On Wed, May 24, 2023 at 9:18 AM Roberto Polli <robipolli@gmail.com> wrote:

> Dear John,
>
> thanks for your feedback.
>
> On Tue, 23 May 2023 at 19:51, John Scudder <jgs@juniper.net> wrote:
> > > On May 23, 2023, at 1:41 PM, Lucas Pardue <lucaspardue.24.7@gmail.com>
> wrote:
> > >
> > > In "Since it is possible for there to be variation within content
> coding, the
> > > checksum conveyed by the integrity field cannot be used to provide a
> proof of
> > > integrity "at rest" unless the whole (e.g., encoded) content is
> persisted.", do
> > > you actually mean "i.e." and not "e.g."?
> > >
> > > Probably? :-D
> > >
> > > We can change it and can let the RFC editor be the final arbiter.
> >
> > OK, though FWIW this is one of those fiddly bits I prefer to not leave
> to the RFCEd’s discretion since it comes down to what your intent is, it’s
> not a stylistic question.
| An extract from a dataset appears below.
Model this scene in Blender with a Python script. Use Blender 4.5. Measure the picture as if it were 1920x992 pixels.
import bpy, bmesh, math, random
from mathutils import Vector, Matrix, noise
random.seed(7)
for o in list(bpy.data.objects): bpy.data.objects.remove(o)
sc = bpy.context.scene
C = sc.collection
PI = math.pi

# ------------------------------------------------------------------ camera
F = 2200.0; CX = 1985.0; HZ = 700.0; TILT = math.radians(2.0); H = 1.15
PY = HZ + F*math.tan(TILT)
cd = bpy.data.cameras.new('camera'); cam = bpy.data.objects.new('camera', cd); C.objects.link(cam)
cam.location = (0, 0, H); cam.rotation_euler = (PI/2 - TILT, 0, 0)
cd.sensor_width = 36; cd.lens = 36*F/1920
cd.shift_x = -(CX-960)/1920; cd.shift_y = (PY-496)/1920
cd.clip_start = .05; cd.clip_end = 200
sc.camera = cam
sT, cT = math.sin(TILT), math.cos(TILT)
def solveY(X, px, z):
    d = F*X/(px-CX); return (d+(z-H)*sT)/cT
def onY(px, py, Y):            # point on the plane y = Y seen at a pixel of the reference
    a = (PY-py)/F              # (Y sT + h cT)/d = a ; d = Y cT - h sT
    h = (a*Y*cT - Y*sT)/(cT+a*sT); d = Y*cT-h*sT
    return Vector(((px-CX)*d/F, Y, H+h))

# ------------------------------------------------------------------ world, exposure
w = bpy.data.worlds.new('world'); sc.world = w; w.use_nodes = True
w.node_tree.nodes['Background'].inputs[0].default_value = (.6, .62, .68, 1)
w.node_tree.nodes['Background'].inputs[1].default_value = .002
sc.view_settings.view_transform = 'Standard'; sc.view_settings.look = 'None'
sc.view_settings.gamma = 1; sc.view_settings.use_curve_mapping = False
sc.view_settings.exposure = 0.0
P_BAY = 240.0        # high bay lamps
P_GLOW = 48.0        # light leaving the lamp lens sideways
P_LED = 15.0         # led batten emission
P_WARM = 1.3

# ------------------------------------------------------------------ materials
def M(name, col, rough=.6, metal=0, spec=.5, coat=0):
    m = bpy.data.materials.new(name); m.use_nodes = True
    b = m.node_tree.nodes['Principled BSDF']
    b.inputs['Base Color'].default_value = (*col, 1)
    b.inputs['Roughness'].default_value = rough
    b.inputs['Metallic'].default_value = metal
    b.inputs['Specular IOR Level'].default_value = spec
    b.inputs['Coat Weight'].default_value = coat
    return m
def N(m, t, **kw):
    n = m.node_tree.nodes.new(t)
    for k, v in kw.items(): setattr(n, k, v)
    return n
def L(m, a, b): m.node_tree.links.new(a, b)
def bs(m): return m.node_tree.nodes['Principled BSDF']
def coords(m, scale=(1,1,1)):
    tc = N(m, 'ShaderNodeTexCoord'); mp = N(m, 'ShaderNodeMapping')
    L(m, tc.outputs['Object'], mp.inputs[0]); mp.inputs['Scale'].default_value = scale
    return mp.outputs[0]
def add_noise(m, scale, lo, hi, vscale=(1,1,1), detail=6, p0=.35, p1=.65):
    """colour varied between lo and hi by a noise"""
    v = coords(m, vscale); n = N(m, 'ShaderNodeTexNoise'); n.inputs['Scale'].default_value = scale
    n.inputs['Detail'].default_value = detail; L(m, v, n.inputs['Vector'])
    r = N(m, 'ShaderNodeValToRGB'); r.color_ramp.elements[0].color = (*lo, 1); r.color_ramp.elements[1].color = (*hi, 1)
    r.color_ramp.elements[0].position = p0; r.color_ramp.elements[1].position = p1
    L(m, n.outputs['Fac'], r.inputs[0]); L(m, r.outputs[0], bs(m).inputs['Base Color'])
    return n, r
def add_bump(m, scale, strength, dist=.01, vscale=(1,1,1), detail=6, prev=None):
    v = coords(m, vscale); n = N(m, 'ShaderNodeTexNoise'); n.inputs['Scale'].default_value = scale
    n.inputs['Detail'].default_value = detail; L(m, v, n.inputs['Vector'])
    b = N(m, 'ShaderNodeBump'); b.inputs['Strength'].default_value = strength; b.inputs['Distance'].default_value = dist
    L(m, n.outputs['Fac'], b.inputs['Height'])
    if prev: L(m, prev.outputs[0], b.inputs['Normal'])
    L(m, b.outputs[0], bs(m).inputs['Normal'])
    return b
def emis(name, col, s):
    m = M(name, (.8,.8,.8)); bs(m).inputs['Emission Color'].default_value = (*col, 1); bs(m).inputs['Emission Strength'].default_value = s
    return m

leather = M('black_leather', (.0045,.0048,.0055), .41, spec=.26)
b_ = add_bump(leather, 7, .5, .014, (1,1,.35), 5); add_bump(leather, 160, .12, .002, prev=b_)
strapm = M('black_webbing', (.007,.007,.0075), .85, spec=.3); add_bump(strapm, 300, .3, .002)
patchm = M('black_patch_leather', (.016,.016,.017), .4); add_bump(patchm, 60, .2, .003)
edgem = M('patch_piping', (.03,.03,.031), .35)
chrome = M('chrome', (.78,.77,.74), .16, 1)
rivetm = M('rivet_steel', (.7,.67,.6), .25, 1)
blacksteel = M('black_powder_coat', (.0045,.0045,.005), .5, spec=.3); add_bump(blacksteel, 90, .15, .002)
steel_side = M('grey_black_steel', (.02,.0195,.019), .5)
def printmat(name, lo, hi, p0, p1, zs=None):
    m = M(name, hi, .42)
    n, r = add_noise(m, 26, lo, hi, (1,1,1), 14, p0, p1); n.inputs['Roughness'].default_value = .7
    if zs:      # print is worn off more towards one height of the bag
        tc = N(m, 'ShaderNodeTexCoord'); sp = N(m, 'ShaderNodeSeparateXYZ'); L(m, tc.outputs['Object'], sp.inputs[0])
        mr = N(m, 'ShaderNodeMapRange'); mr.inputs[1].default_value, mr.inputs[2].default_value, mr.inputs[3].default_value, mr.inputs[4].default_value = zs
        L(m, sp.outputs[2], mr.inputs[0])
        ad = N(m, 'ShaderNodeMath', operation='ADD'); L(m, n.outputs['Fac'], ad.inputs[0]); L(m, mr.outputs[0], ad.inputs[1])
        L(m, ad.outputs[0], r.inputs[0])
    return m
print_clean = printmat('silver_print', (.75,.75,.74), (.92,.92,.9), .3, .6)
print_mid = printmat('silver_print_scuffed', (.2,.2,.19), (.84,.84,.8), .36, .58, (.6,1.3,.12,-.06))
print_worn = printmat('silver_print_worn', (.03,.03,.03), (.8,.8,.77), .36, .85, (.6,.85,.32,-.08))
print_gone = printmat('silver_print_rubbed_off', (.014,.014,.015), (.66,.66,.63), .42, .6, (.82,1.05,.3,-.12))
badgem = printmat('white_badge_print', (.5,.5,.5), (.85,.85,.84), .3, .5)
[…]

The simple rule of thumb I use is to read “e.g.”
> as “for example” and “i.e.” as “in other words”. That expansion usually
> makes it crystal-clear which one to use, but not knowing your intent, I
> couldn’t be sure. (For this same reason, I try to eschew using these
> abbreviations at all in specs I write, although I’m sure there are many
> examples where I’ve done it anyway).
>
> I agree we can remove this abbreviation.
> The original title of this section was "Usage with Encryption":
> the text mentions then encoding to highlight the possible relations between
> encryption and content coding.
>
> Since the section title is now "Varioations Within Content Encoding",
> I think it is ok to remove the `(e.g., encoded)` text.
>
> See https://github.com/httpwg/http-extensions/pull/2554
>
> @lucas.pardue.24.7@gmail.com WDYT?
>
> Have a nice day,
>

Point taken! Roberto's recollection of the history is good so I merged his
editorial suggestion to begone with abbreviations.